You’re logic is flawed detrimentally. The point of SlutWalk is to show that identity is not bound to superficial aspects like clothing as it for people in uniform. Uniforms are signifiers. A police officer is dressed in uniform as a signifier of safety, protection, and community service. ‘Slutty’ dress is NOT a signifier of an open invitation. The reason these marches have been successful worldwide is because people like you make two dehumanizing assumptions: 1. The assumption that women are defined by their sexual behavior, and 2. The assumption that IF their clothing designates sexual behavior (in the case of, what I presume to be, your stereotypical image of a “street walker”), they are somehow deserving of dehumanization or disrespect. Of course you wouldn’t know any of this, though, because you’ve most likely never had the great pleasure of being with a slut.
*and by “your” I mean Brian’s.
Ha! And by “you’re,” I mean “your.”
Ryan – Sluts may like to have lots of sex, but even they have the right to say NO! Just because some women may be a slut, doesn’t mean she should be raped!
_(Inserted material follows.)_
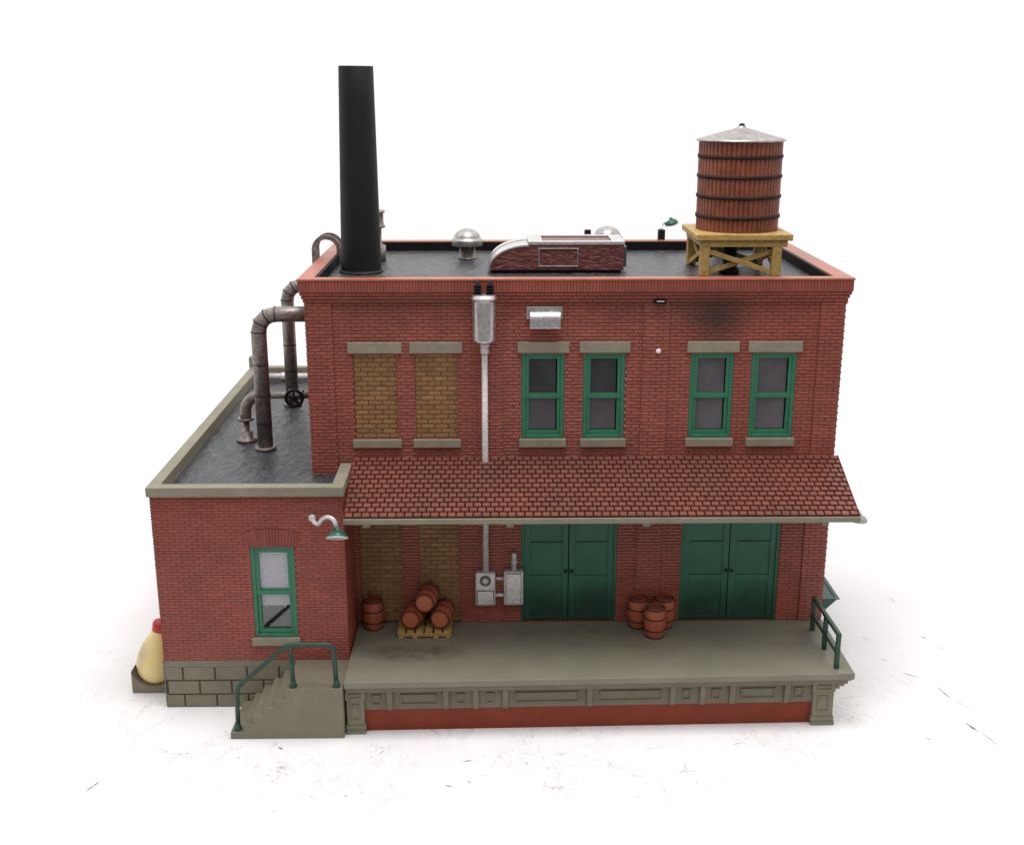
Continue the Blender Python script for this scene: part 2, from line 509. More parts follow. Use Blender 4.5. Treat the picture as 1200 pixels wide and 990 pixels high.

Many people misunderstand rape. It is not a crime about sexual gratification, it is about asserting control over another human being. That’s why a disproportionate number of victims of rape are children or are disabled. They are easier to overpower. That is also why all the analogies to theft did not work. Because sexual predators have no human decency and a short skirt will inspire them to rape. All they need is the opportunity. The majority of men are decent and will ogle a women’s cleavage but never dare to penetrate her without consent. I knew my attacker for three years and he raped me the night he got into my dorm room, even though I was wear baggy men’s pajamas at the time.
@concerned – The police have a very clear uniform, whereas dressing “slutty” is based purely on opinion. One mans “trashy” is another persons “classy”.